Que ce fut autant pour Thierry, Xavier ou moi, nous étions assez favorables à un champ éditorial plus élargi. Il n’y aurait pas eu le Décameron de Vincent Vanoli, par exemple, ni même le crépusculaire, terrifiant et paranoïaque récit de Pinelli La Dinde sauvage si nous avions immédiatement figé l’esprit d’Ego sur le seul récit autobiographique. Du reste, le tout premier livre de la revue, qui devint de ce fait maison d’édition, fut un récit tout sauf autobiographique :
Nénéref de Vincent Sardon. Mais Loïc Néhou avait une idée bien plus arrêtée que nous autres sur ce que devait être cette revue et cette maison d’édition. Nous avions tous l’intuition que le champ de l’autobiographie en bande dessinée était une terre vierge et fertile. Mais si Thierry, Xavier et moi-même avions une vision d’Ego comme souple et « inclusive » d’autres possibles récits, il est évident que la vision de Loïc, qui fut rapidement la vision définitive d’Ego comme X, était exclusive.

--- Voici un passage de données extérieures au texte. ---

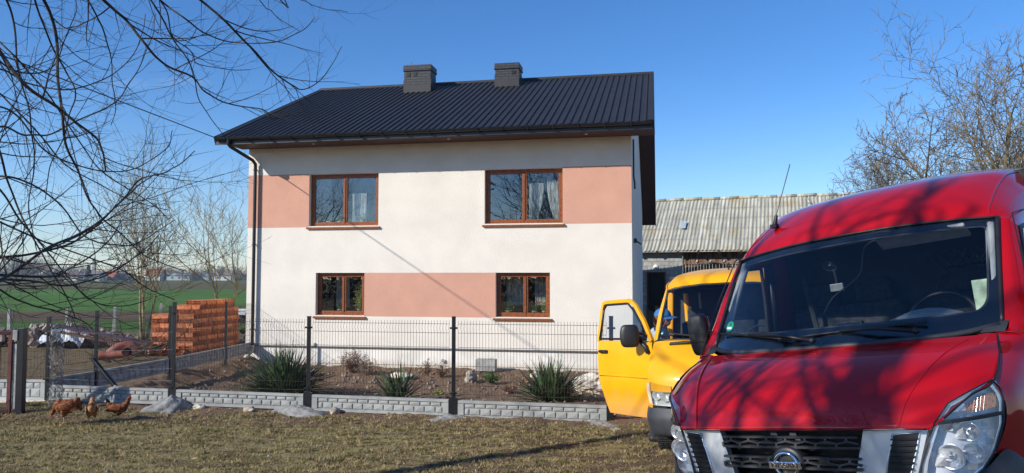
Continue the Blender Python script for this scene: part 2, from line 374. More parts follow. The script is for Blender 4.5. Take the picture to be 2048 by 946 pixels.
gnd = mb.build('ground', m, smooth=True); tag(gnd, 'worn lawn, turned soil and green fields to the horizon', 'ground', kind='structure')
# ------------------------------------------------------------------ the house (local frame: x along the facade, y inwards, z up)
HE = V((.9816, -.1907, 0)); HN = V((.1907, .9816, 0)); HF = V((-7.45, 21.1, 0))
HM = Matrix(((HE.x, HN.x, 0, HF.x), (HE.y, HN.y, 0, HF.y), (0, 0, 1, 0), (0, 0, 0, 1)))
house = thing('house', 'two-storey cream house with salmon bands and black ribbed metal roof', 'house', M=HM)
W = 10.7; D = 13.4; ZB = .33; ZT = 5.90
EZ = 5.97; RZ = 8.83; RY = 5.35; SL = (RZ - EZ) / (RY + 1.02); RL = -.40; RR = 11.25
def roof_z(y): return EZ + SL * (y + 1.02) if y <= RY else RZ - SL * (y - RY)
holes = [(1.85, 3.88, 3.62, 5.06), (6.85, 8.93, 3.62, 5.06), (2.08, 3.50, 1.17, 2.33), (7.15, 8.59, 1.17, 2.33)]
RV = .13
def cuts(a): return sorted(set(a))
sc_ = cuts([0, W, 1.85, 3.88, 6.85, 8.93, 2.08, 3.50, 7.15, 8.59]); zc = cuts([ZB, ZT, 1.15, 1.17, 2.33, 3.59, 3.62, 5.06, 5.08])
mb = MB()
def colr(s, z):
    if 3.59 < z < 5.08 and (s < 1.86 or s > 8.92): return 1
    if 1.15 < z < 2.33 and 3.50 < s < 7.15: return 1
    return 0
for i in range(len(sc_) - 1):
    for j in range(len(zc) - 1):
        s0, s1, z0, z1 = sc_[i], sc_[i + 1], zc[j], zc[j + 1]; sm, zm = (s0 + s1) / 2, (z0 + z1) / 2
        if any(h[0] < sm < h[1] and h[2] < zm < h[3] for h in holes): continue
        mb.add([(s0, 0, z0), (s1, 0, z0), (s1, 0, z1), (s0, 0, z1)], [(0, 1, 2, 3)], colr(sm, zm))
for a, b_, c_, d in holes:                                              # reveals
    mb.add([(a, 0, c_), (b_, 0, c_), (b_, 0, d), (a, 0, d), (a, .30, c_), (b_, .30, c_), (b_, .30, d), (a, .30, d)], [(0, 4, 5, 1), (1, 5, 6, 2), (2, 6, 7, 3), (3, 7, 4, 0)], 0)
gz = lambda y: roof_z(y) - .10
for s, fl in ((0, True), (W, False)):                                   # gable walls with the salmon band kept to the facade
    f = [(s, 0, ZB), (s, D, ZB), (s, D, gz(D)), (s, RY, gz(RY)), (s, 0, ZT)]
    mb.add(f, [(4, 3, 2, 1, 0) if fl else (0, 1, 2, 3, 4)], 0)
mb.add([(0, D, ZB), (W, D, ZB), (W, D, gz(D)), (0, D, gz(D))], [(3, 2, 1, 0)], 0)
mb.add([(0, 0, ZB), (W, 0, ZB), (W, .12, ZB), (0, .12, ZB)], [(3, 2, 1, 0)], 0)
wall = mb.build('wall', [M['stucco'], M['pink']], house)
mb = MB(); mb.box((W / 2, D / 2 + .02, -.1), (W - .10, D - .10, .9)); mb.build('plinth', M['plinth'], house, bevel=.01)
mb = MB()                                                                # drip profile under the insulation
mb.box((W / 2, .035, ZB - .012), (W + .004, .085, .02)); mb.build('drip_edge', M['galv'], house)
# dark rooms behind the glass
mb = MB()
for (z0, z1) in ((.4, 2.9), (3.0, 5.7)):
    for (a, b_) in ((.2, 5.2), (5.3, 10.5)):
        mb.add([(a, .31, z0), (b_, .31, z0), (b_, 4, z0), (a, 4, z0), (a, .31, z1), (b_, .31, z1), (b_, 4, z1), (a, 4, z1)], [(0, 1, 2, 3), (7, 6, 5, 4), (1, 5, 6, 2), (2, 6, 7, 3), (3, 7, 4, 0)])
mb.build('room_shell', M['room'], house)
# roof sheet with trapezoid ribs
mb = MB(); per = .186; prof = [(0, 0), (.100, 0), (.116, .038), (.152, .038), (.168, 0)]
nrib = int((RR - RL) / per); xsr = []
for k in range(nrib + 1):
    for dx, dz in prof:
        x = RL + k * per + dx
        if x <= RR: xsr.append((x, dz))
xsr.append((RR, 0))
def slope(ys_, mb):
    rows = [[(x, y, roof_z(y) + dz) for x, dz in xsr] for y in ys_]; mb.grid(rows)
    rows = [[(x, y, roof_z(y) - .03) for x, dz in (xsr[0], xsr[-1])] for y in ys_]; mb.grid(rows, flip=True)
slope([-1.02, .6, 2.2, 3.8, RY], mb); slope([RY, 8, 11, 14.65], mb)
roof = mb.build('roof', M['roofm'], house)
mb = MB(); mb.tube([(RL - .02, RY, RZ + .02), (RR + .02, RY, RZ + .02)], .075, 10); mb.build('ridge_cap', M['roofm'], roof)
for s in (RL - .012, RR + .012):                                         # verge boards
    mb = MB()
    for y0, y1 in ((-1.04, RY), (RY, 14.67)):
        a = V((s, y0, roof_z(y0) - .065)); b_ = V((s, y1, roof_z(y1) - .065)); mb.bar(a, b_, .03, .24)
    s += .072 if s < 0 else -.072
    for y0, y1 in ((-1.02, RY), (RY, 14.65)): mb.bar((s, y0, roof_z(y0) + .045), (s, y1, roof_z(y1) + .045), .14, .012)
    mb.build('verge_trim', M['roofm'], roof)
mb = MB(); mb.box(((RL + RR) / 2, -1.0, 5.875), (RR - RL, .03, .17)); mb.build('fascia_board', M['blackm'], roof)
mb = MB(); mb.box((W / 2 + .2, -.47, 5.835), (W + .8, .92, .02))
mb.build('soffit', M['soffit'], house)
mb = MB()
for s0, s1 in ((RL, 0), (W, RR)):
    for y0, y1 in ((-.98, RY), (RY, 14.6)): mb.add([(s0, y0, roof_z(y0) - .17), (s1, y0, roof_z(y0) - .17), (s1, y1, roof_z(y1) - .17), (s0, y1, roof_z(y1) - .17)], [(3, 2, 1, 0)])
mb.add([(0, D, roof_z(D) - .17), (W, D, roof_z(D) - .17), (W, 14.6, roof_z(14.6) - .17), (0, 14.6, roof_z(14.6) - .17)], [(3, 2, 1, 0)])
mb.build('verge_soffit', M['soffit'], roof)
for s in (2.2, 6.0, 9.6):
    mb = MB(); mb.lathe([(0, 0), (.035, 0), (.042, .008), (.04, .02)], 12, Matrix.Translation((s, -.5, 5.812))); mb.build('soffit_spotlight', M['white'], house)
# gutter
mb = MB(); gy = -1.085; gzv = 5.955; rr = .07
rows = []
for s in (RL + .04, RR - .02): rows.append([(s, gy + rr * cos(a), gzv + rr * sin(a)) for a in [pi + pi * k / 12 for k in range(13)]] + [(s, gy + (rr - .006) * cos(a), gzv + (rr - .006) * sin(a)) for a in [2 * pi - pi * k / 12 for k in range(13)]])
mb.grid(rows); mb.tube([(RL + .04, gy - rr, gzv), (RR - .02, gy - rr, gzv)], .011, 6)
for s in (RL + .04, RR - .02): mb.lathe([(0, 0), (rr, 0), (rr, .008), (0, .008)], 20, Matrix.Translation((s, gy, gzv - .004)) @ Matrix.Rotation(pi / 2, 4, 'Y'))
gut = mb.build('gutter', M['blackm'], house, auto=40)
for k in range(18):
    s = RL + .35 + k * .635; mb = MB()
    mb.tube([(s, -1.0, gzv + .03)] + [(s, gy + (rr + .008) * cos(a), gzv + (rr + .016) * sin(a)) for a in [2 * pi - pi * q / 8 for q in range(9)]] + [(s, gy - rr + .01, gzv + .03)], .02, 5)
    mb.build('gutter_bracket', M['blackm'], gut)
mb = MB(); P = [(.02, gy, gzv - .05), (.02, gy, gzv - .17), (.05, gy + .06, gzv - .23), (.22, -.18, 5.48), (.26, -.10, 5.38), (.26, -.10, 5.2), (.26, -.10, 2.5), (.26, -.10, .30)]
mb.tube(P, .046, 12)
for z in (5.2, 3.1, .75): mb.tube([(.26, -.10, z), (.26, -.10, z + .035)], .056, 12); mb.bar((.26, -.09, z + .02), (.26, .0, z + .02), .02, .02)
mb.build('downpipe', M['blackm'], house, auto=40)
mb = MB(); mb.tube([(.26, -.10, .33), (.26, -.10, .2), (.20, -.22, .05), (.10, -.42, -.13)], .058, 12); mb.build('downpipe_elbow', M['pale'], house, auto=40)
mb = MB(); mb.box((.26, -.10, .40), (.02, .02, .02));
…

Il n’y a évidemment aucun reproche dans ce constat. Peut-être un regret mais pas un reproche. Quoiqu’il en fut, Loïc Néhou se retrouva très vite seul aux commandes et de la revue Ego comme X et de la maison d’édition du même nom, ce qu’il demeure encore aujourd’hui, pour le bonheur de cette dernière.

[à suivre]

Loïc Néhou en 2013 - Photographie Alain François
Loïc Néhou en 2013 – Photographie Alain François
  1. Je reviendrai sans doute sur cette mauvaise expérience, pour éclairante qu’elle fut d’un certain état de la pensée de gauche, dont nous suivons l’effondrement en direct depuis des années, en France, effondrement s’accélérant depuis peu avec les manifestations contre la Loi Travail El Khomri en ces mois de février/juin 2016.
  2. Voici partie de l’explication du premier astérisque : en effet, on me rétrograda aimablement en quatrième année art, alors que je venais déjà de passer une quatrième année mais en « communication », chose qui aurait dû, me fit-on croire, se résorber dans le courant même de l’année. Cherchant vainement des explications à ce que personne n’osait nommer un « redoublement », ce qui, d’un point de vue technique, m’interdisait d’obtenir une bourse d’études, je pris le parti de quitter l’école dès la fin de cette quatrième année pour tenter de trouver du travail dans la publicité puisque telle était ma punition.